Nach Auffassung der Steuerkommission liegen auch ohne Einforderung der genannten weiteren Unterlagen genügend Indizien für die effektive Zustellung der fraglichen Mitteilung vor. Sie verweist auf die ebenfalls vom 11. November 2002 datierte Steuerausscheidung und Veranlagungsmitteilung für die Steuerperiode 1997/1998, deren Erhalt unbestritten sei; es sei nicht nachvollziehbar, wie es dazu kommen könnte, dass zwar beide Veranlagungsmitteilungen ausgedruckt und in den jeweiligen Akten abgelegt worden seien, die eine aber nicht an den Rekurrenten verschickt worden sein sollte. Letzteres ist jedoch keineswegs ausgeschlossen. Die Veranlagungen der beiden Steuerperioden wurden jedenfalls insoweit unterschiedlich weiterbearbeitet, als in der Folge am 22. April 2003 - nur die endgültigen Rechnungen für die Steuerjahre 1997 und 1998 erstellt wurden, die Rechnungsstellung für die Steuerperiode 1999/2000 dagegen unterging (vgl. Notiz vom 20. März 2006). Es ist im Grundsatz ohne weiteres denkbar, dass dies auf eine Säumnis unmittelbar nach Erstellung der Veranlagungsmitteilung zurückzuführen sein könnte.

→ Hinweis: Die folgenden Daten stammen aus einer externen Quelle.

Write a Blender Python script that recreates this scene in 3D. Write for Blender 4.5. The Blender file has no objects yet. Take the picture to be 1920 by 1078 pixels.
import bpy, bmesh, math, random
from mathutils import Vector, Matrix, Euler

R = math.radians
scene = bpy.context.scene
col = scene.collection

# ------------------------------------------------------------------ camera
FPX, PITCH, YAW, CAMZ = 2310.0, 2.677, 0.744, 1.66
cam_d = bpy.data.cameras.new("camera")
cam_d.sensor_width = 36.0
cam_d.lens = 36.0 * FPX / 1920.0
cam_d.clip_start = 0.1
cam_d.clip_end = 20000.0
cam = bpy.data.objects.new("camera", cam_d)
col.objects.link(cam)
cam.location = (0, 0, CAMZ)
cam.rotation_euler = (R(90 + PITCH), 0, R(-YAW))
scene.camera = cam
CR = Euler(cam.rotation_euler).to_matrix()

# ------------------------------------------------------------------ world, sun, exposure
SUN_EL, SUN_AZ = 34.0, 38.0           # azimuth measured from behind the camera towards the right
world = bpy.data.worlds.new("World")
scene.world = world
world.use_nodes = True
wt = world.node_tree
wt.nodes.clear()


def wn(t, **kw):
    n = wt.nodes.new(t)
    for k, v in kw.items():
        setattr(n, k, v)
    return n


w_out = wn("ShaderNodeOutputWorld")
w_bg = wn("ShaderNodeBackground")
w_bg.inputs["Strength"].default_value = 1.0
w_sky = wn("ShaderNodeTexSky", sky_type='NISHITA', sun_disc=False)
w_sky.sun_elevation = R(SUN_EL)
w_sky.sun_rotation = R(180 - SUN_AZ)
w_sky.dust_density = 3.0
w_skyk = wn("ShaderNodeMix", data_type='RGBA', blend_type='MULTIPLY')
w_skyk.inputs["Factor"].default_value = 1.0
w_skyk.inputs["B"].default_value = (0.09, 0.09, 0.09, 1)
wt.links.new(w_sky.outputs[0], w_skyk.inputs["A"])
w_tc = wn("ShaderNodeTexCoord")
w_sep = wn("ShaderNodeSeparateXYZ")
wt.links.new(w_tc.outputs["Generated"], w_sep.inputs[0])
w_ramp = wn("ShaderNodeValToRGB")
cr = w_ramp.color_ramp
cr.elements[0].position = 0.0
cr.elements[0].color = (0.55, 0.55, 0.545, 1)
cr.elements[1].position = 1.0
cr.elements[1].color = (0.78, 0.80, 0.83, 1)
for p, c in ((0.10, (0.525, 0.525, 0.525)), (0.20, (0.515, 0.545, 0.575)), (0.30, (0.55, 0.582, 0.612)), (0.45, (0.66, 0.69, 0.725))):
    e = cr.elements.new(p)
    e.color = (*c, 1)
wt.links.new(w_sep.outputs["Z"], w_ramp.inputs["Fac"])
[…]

Es ist demnach nicht bewiesen, dass die am 11. November 2002 erstellte Veranlagungsmitteilung für die Steuerperiode 1999/2000 dem Rekurrenten damals tatsächlich zugestellt worden wäre. Insbesondere kann aufgrund der aktenkundigen Umstände auch nicht gesagt werden, es lägen Indizien dafür in einer Dichte vor, dass kein anderer Schluss möglich wäre. Bleibt die Zustellung aber unbewiesen, so treffen die Folgen der Beweislosigkeit die beweispflichtigen Steuerbehörden.
Zusammenfassend sind keine verjährungsunterbrechenden Handlungen dargetan. Demnach sind die mit den endgültigen Steuerrechnungen 1999 und 2000 vom 10. Februar 2006 geltend gemachten Steuerforderungen verjährt. Der Rekurs erweist sich damit als begründet.